§ **Task instructions**: Type out every line below exactly as it reads.
══ Given material ══
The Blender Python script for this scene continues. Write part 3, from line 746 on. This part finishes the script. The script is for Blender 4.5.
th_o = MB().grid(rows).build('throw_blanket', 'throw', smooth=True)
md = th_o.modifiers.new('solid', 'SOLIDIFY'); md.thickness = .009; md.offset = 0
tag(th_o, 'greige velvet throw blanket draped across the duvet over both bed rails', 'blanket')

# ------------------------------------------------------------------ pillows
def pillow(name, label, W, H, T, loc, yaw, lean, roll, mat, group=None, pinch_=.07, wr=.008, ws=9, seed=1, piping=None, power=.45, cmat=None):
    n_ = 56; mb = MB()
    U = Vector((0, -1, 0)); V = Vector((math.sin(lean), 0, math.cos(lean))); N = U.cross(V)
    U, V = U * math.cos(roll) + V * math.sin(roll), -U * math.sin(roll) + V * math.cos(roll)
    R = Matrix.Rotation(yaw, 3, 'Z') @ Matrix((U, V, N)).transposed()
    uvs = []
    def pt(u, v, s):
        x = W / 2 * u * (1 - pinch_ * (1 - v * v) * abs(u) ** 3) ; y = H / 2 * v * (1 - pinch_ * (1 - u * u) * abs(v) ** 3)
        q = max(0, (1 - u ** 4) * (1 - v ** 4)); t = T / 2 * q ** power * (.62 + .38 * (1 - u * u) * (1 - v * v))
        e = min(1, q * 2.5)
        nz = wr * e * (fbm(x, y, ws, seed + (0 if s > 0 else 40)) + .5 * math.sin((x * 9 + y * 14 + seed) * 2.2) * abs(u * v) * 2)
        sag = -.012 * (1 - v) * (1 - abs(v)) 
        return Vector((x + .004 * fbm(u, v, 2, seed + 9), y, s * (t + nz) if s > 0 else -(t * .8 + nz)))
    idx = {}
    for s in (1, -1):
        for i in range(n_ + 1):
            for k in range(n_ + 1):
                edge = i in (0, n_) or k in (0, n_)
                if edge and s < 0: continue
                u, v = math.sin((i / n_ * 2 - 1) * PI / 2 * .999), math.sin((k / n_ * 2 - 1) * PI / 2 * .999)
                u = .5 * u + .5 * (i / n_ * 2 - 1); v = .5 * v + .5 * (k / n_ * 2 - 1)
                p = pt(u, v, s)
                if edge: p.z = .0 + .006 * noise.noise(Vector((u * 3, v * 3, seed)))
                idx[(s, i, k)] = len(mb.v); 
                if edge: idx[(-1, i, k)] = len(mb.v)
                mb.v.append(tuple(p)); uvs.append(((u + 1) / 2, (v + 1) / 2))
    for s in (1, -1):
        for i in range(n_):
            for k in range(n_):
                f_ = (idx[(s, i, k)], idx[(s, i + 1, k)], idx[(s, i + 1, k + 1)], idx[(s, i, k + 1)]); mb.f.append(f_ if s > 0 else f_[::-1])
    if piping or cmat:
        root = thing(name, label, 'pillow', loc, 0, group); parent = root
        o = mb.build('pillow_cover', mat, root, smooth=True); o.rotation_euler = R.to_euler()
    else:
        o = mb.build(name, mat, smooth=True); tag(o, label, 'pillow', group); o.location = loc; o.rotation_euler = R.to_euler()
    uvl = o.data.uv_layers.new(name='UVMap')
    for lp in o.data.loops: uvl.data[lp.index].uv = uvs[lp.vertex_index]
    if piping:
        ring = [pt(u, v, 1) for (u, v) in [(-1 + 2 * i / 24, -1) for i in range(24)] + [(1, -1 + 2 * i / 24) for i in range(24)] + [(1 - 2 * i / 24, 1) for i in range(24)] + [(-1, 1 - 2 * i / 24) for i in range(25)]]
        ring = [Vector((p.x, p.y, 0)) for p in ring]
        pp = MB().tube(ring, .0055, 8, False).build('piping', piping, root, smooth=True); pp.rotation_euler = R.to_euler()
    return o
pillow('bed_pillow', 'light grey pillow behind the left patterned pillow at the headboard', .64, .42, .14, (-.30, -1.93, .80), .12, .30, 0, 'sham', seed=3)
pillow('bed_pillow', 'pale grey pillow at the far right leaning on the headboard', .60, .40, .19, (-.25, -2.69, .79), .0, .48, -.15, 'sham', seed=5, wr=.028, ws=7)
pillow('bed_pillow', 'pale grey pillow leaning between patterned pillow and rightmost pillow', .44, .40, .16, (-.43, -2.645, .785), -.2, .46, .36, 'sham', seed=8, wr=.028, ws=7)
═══
§ **Final result**:
The Blender Python script for this scene continues. Write part 3, from line 746 on. This part finishes the script. The script is for Blender 4.5.
th_o = MB().grid(rows).build('throw_blanket', 'throw', smooth=True)
md = th_o.modifiers.new('solid', 'SOLIDIFY'); md.thickness = .009; md.offset = 0
tag(th_o, 'greige velvet throw blanket draped across the duvet over both bed rails', 'blanket')

# ------------------------------------------------------------------ pillows
def pillow(name, label, W, H, T, loc, yaw, lean, roll, mat, group=None, pinch_=.07, wr=.008, ws=9, seed=1, piping=None, power=.45, cmat=None):
    n_ = 56; mb = MB()
    U = Vector((0, -1, 0)); V = Vector((math.sin(lean), 0, math.cos(lean))); N = U.cross(V)
    U, V = U * math.cos(roll) + V * math.sin(roll), -U * math.sin(roll) + V * math.cos(roll)
    R = Matrix.Rotation(yaw, 3, 'Z') @ Matrix((U, V, N)).transposed()
    uvs = []
    def pt(u, v, s):
        x = W / 2 * u * (1 - pinch_ * (1 - v * v) * abs(u) ** 3) ; y = H / 2 * v * (1 - pinch_ * (1 - u * u) * abs(v) ** 3)
        q = max(0, (1 - u ** 4) * (1 - v ** 4)); t = T / 2 * q ** power * (.62 + .38 * (1 - u * u) * (1 - v * v))
        e = min(1, q * 2.5)
        nz = wr * e * (fbm(x, y, ws, seed + (0 if s > 0 else 40)) + .5 * math.sin((x * 9 + y * 14 + seed) * 2.2) * abs(u * v) * 2)
        sag = -.012 * (1 - v) * (1 - abs(v)) 
        return Vector((x + .004 * fbm(u, v, 2, seed + 9), y, s * (t + nz) if s > 0 else -(t * .8 + nz)))
    idx = {}
    for s in (1, -1):
        for i in range(n_ + 1):
            for k in range(n_ + 1):
                edge = i in (0, n_) or k in (0, n_)
                if edge and s < 0: continue
                u, v = math.sin((i / n_ * 2 - 1) * PI / 2 * .999), math.sin((k / n_ * 2 - 1) * PI / 2 * .999)
                u = .5 * u + .5 * (i / n_ * 2 - 1); v = .5 * v + .5 * (k / n_ * 2 - 1)
                p = pt(u, v, s)
                if edge: p.z = .0 + .006 * noise.noise(Vector((u * 3, v * 3, seed)))
                idx[(s, i, k)] = len(mb.v); 
                if edge: idx[(-1, i, k)] = len(mb.v)
                mb.v.append(tuple(p)); uvs.append(((u + 1) / 2, (v + 1) / 2))
    for s in (1, -1):
        for i in range(n_):
            for k in range(n_):
                f_ = (idx[(s, i, k)], idx[(s, i + 1, k)], idx[(s, i + 1, k + 1)], idx[(s, i, k + 1)]); mb.f.append(f_ if s > 0 else f_[::-1])
    if piping or cmat:
        root = thing(name, label, 'pillow', loc, 0, group); parent = root
        o = mb.build('pillow_cover', mat, root, smooth=True); o.rotation_euler = R.to_euler()
    else:
        o = mb.build(name, mat, smooth=True); tag(o, label, 'pillow', group); o.location = loc; o.rotation_euler = R.to_euler()
    uvl = o.data.uv_layers.new(name='UVMap')
    for lp in o.data.loops: uvl.data[lp.index].uv = uvs[lp.vertex_index]
    if piping:
        ring = [pt(u, v, 1) for (u, v) in [(-1 + 2 * i / 24, -1) for i in range(24)] + [(1, -1 + 2 * i / 24) for i in range(24)] + [(1 - 2 * i / 24, 1) for i in range(24)] + [(-1, 1 - 2 * i / 24) for i in range(25)]]
        ring = [Vector((p.x, p.y, 0)) for p in ring]
        pp = MB().tube(ring, .0055, 8, False).build('piping', piping, root, smooth=True); pp.rotation_euler = R.to_euler()
    return o
pillow('bed_pillow', 'light grey pillow behind the left patterned pillow at the headboard', .64, .42, .14, (-.30, -1.93, .80), .12, .30, 0, 'sham', seed=3)
pillow('bed_pillow', 'pale grey pillow at the far right leaning on the headboard', .60, .40, .19, (-.25, -2.69, .79), .0, .48, -.15, 'sham', seed=5, wr=.028, ws=7)
pillow('bed_pillow', 'pale grey pillow leaning between patterned pillow and rightmost pillow', .44, .40, .16, (-.43, -2.645, .785), -.2, .46, .36, 'sham', seed=8, wr=.028, ws=7)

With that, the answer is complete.